The lines to be extracted run from the start of the listing through the line containing "rad = math.radians"; copy them exactly and nothing else.

**Data shown**:
>> start
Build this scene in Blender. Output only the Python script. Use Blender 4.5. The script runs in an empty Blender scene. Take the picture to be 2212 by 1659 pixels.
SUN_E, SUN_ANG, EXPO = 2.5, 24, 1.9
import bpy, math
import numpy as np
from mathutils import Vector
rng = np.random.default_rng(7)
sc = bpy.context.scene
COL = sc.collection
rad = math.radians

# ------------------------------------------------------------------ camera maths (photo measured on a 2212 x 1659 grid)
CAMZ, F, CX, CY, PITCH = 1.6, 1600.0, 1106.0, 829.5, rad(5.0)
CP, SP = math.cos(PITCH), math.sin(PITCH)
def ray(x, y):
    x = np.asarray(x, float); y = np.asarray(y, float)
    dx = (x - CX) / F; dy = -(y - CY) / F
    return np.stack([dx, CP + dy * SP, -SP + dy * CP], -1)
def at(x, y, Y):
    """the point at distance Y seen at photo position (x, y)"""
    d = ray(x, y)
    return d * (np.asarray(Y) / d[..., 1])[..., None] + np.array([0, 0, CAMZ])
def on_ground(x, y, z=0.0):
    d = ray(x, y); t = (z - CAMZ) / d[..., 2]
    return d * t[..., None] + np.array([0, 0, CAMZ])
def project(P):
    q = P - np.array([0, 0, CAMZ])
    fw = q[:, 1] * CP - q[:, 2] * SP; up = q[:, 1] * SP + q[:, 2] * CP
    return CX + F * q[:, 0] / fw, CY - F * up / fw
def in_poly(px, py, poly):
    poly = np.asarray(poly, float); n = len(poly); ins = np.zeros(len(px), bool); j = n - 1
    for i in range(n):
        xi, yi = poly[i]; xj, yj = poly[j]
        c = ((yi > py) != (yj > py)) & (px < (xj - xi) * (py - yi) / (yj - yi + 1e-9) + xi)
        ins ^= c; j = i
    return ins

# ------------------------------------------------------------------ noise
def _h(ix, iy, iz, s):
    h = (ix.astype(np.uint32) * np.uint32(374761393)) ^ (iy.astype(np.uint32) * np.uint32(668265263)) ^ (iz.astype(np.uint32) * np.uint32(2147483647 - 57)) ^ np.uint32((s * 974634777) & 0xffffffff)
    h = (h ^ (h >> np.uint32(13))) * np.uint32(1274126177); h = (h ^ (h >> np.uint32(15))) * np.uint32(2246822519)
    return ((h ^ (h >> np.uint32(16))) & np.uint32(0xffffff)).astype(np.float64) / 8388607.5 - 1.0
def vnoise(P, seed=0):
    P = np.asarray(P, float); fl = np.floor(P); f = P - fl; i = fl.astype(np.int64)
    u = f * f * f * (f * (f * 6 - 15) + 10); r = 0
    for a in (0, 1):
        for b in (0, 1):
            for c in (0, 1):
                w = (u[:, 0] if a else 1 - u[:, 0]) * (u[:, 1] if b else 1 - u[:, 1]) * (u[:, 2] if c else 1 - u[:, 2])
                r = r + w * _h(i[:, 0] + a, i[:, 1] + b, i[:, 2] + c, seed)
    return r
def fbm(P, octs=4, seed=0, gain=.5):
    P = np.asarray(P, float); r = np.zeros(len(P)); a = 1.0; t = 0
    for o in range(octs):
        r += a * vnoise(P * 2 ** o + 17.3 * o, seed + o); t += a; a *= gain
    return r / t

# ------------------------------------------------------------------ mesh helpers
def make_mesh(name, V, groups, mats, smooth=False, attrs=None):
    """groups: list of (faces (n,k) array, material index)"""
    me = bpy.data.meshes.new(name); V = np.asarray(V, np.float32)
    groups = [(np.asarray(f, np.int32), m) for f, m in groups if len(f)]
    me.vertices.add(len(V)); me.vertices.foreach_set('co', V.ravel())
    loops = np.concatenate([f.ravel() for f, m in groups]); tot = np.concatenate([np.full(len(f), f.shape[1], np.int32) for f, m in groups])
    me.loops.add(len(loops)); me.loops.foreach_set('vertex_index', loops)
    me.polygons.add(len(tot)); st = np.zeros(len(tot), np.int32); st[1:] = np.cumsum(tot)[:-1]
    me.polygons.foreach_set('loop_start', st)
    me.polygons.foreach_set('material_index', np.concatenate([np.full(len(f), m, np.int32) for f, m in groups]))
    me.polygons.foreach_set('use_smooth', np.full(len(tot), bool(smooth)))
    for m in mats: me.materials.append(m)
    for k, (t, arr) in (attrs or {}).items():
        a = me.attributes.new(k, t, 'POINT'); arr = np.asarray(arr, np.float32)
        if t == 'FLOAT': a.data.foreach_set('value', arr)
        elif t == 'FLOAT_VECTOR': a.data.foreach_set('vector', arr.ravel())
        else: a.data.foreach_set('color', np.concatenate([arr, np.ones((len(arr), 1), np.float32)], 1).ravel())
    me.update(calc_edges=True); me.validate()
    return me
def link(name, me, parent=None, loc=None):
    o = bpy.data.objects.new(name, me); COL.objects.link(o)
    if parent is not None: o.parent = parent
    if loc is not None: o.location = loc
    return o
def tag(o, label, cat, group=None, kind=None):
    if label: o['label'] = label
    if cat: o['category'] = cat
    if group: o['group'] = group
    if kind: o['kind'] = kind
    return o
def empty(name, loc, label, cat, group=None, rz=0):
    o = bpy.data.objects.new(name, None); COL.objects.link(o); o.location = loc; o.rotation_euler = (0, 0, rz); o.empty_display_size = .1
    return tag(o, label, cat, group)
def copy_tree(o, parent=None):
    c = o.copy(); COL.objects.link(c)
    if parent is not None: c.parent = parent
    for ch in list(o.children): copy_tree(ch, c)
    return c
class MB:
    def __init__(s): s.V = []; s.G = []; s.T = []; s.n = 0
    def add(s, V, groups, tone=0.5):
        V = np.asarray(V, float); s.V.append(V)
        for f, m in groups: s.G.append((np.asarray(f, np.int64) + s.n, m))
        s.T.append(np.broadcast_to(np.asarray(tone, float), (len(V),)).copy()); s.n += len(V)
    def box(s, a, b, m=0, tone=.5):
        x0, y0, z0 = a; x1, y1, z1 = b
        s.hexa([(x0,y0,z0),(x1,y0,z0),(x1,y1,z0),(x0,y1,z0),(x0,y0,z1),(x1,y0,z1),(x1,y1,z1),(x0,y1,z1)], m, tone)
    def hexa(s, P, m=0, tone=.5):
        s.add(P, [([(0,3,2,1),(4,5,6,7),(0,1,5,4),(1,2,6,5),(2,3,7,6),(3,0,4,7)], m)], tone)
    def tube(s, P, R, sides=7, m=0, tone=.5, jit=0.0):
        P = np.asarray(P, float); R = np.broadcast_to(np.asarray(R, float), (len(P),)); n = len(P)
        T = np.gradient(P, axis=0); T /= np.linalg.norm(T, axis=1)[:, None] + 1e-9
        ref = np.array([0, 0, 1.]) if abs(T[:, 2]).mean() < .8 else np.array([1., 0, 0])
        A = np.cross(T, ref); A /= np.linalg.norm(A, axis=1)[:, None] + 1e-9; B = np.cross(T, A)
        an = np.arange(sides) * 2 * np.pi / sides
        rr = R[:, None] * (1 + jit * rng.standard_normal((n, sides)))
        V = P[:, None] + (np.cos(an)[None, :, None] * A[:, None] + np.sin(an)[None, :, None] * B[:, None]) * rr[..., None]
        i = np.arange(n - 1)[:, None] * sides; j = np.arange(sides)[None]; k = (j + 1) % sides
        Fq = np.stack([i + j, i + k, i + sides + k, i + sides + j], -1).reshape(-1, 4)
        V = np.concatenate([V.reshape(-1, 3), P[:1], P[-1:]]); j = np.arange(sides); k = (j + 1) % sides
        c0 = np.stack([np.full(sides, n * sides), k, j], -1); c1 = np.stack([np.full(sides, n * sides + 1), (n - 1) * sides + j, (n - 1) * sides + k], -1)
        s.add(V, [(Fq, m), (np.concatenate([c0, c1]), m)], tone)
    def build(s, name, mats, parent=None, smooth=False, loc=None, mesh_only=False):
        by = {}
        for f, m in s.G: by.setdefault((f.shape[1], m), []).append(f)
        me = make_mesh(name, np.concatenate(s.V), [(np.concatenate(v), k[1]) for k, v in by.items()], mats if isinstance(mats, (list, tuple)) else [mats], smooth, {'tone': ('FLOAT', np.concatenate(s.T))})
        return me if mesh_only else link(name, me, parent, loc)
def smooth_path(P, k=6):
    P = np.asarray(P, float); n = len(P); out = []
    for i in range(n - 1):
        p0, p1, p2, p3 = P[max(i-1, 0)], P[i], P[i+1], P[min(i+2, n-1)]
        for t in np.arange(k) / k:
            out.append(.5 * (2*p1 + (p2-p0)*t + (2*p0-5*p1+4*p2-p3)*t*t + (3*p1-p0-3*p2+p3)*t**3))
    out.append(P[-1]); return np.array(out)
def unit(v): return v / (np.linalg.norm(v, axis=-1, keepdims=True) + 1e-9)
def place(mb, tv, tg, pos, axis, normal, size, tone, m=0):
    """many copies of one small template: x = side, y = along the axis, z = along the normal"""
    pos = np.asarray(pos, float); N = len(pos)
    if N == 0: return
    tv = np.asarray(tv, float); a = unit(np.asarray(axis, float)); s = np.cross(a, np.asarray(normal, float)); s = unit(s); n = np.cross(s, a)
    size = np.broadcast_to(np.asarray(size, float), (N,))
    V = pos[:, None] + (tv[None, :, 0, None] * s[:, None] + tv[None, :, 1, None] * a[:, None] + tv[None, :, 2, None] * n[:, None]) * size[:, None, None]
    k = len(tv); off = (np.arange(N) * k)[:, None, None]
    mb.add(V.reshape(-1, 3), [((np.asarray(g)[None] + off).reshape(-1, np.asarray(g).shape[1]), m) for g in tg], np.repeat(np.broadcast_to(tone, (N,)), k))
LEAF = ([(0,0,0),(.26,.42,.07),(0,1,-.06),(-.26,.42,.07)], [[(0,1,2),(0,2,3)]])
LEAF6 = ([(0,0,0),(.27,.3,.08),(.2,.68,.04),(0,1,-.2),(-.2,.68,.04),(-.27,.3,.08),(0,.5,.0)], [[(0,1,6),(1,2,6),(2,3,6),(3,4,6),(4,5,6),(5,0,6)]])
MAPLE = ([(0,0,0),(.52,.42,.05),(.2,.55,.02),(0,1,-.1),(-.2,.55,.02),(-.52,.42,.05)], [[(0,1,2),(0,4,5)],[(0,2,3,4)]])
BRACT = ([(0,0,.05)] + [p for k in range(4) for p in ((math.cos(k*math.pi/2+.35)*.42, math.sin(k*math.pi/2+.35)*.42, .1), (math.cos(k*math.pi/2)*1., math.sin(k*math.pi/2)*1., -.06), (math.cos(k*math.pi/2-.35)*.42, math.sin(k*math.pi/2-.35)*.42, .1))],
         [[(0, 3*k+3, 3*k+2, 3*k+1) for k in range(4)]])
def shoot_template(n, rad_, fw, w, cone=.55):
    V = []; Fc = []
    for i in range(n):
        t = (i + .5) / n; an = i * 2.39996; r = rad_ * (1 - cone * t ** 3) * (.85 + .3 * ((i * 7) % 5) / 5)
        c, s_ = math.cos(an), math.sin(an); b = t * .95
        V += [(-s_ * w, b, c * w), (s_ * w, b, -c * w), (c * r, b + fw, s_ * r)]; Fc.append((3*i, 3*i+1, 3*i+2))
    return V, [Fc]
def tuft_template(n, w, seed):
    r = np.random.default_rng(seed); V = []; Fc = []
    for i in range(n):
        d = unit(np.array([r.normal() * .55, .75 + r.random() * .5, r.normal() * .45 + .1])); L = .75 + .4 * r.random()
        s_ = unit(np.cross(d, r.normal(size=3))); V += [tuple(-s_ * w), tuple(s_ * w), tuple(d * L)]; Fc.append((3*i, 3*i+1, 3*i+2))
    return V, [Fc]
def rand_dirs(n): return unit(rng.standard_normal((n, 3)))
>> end
**Finished answer**:
Build this scene in Blender. Output only the Python script. Use Blender 4.5. The script runs in an empty Blender scene. Take the picture to be 2212 by 1659 pixels.
SUN_E, SUN_ANG, EXPO = 2.5, 24, 1.9
import bpy, math
import numpy as np
from mathutils import Vector
rng = np.random.default_rng(7)
sc = bpy.context.scene
COL = sc.collection
rad = math.radians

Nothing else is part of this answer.